▶ [SUPPLIED MATERIAL]

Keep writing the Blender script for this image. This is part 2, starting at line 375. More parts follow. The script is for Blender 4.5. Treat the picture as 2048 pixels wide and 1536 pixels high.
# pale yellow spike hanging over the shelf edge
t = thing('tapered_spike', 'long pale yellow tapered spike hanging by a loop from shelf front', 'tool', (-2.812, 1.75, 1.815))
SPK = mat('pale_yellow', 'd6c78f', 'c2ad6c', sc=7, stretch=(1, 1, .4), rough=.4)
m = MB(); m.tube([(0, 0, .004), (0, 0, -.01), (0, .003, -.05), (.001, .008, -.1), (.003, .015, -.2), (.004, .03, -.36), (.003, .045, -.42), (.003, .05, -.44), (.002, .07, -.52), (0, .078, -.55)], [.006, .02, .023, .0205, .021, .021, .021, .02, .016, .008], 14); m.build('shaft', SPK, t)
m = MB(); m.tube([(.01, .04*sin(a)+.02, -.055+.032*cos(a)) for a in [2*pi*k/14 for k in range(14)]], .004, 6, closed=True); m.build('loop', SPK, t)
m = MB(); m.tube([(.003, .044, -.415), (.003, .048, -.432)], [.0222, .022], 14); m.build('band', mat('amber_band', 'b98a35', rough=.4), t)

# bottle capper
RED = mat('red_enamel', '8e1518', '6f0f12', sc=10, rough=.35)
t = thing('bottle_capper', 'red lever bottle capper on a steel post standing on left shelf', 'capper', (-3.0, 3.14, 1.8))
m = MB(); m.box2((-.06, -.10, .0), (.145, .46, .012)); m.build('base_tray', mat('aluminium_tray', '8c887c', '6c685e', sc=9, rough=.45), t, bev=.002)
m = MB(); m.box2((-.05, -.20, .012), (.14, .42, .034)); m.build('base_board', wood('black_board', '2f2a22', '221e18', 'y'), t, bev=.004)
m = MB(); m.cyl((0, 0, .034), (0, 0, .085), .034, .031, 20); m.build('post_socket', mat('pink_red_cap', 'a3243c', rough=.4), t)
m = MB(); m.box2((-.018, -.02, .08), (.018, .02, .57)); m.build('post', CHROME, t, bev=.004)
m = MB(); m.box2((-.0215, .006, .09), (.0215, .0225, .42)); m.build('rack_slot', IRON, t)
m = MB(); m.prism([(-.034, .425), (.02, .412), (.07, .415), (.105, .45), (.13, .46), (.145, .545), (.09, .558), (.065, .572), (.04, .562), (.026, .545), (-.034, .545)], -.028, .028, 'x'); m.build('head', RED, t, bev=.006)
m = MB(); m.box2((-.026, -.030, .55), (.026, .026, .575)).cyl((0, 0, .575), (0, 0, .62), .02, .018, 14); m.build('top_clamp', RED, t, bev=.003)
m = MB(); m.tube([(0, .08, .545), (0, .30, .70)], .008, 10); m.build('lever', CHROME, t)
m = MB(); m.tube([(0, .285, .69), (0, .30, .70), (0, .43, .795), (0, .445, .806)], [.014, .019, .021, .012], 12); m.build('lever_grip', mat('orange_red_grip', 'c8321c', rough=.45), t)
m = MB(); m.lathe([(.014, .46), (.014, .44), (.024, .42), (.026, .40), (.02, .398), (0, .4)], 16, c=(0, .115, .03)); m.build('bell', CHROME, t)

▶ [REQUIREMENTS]
Give again, word for word, the lines of the listing, starting at its first line and ending with the line containing "mat('amber_band', 'b98a35', rough=.4), t)".

▶ [RESULT OF THE EXERCISE]
Keep writing the Blender script for this image. This is part 2, starting at line 375. More parts follow. The script is for Blender 4.5. Treat the picture as 2048 pixels wide and 1536 pixels high.
# pale yellow spike hanging over the shelf edge
t = thing('tapered_spike', 'long pale yellow tapered spike hanging by a loop from shelf front', 'tool', (-2.812, 1.75, 1.815))
SPK = mat('pale_yellow', 'd6c78f', 'c2ad6c', sc=7, stretch=(1, 1, .4), rough=.4)
m = MB(); m.tube([(0, 0, .004), (0, 0, -.01), (0, .003, -.05), (.001, .008, -.1), (.003, .015, -.2), (.004, .03, -.36), (.003, .045, -.42), (.003, .05, -.44), (.002, .07, -.52), (0, .078, -.55)], [.006, .02, .023, .0205, .021, .021, .021, .02, .016, .008], 14); m.build('shaft', SPK, t)
m = MB(); m.tube([(.01, .04*sin(a)+.02, -.055+.032*cos(a)) for a in [2*pi*k/14 for k in range(14)]], .004, 6, closed=True); m.build('loop', SPK, t)
m = MB(); m.tube([(.003, .044, -.415), (.003, .048, -.432)], [.0222, .022], 14); m.build('band', mat('amber_band', 'b98a35', rough=.4), t)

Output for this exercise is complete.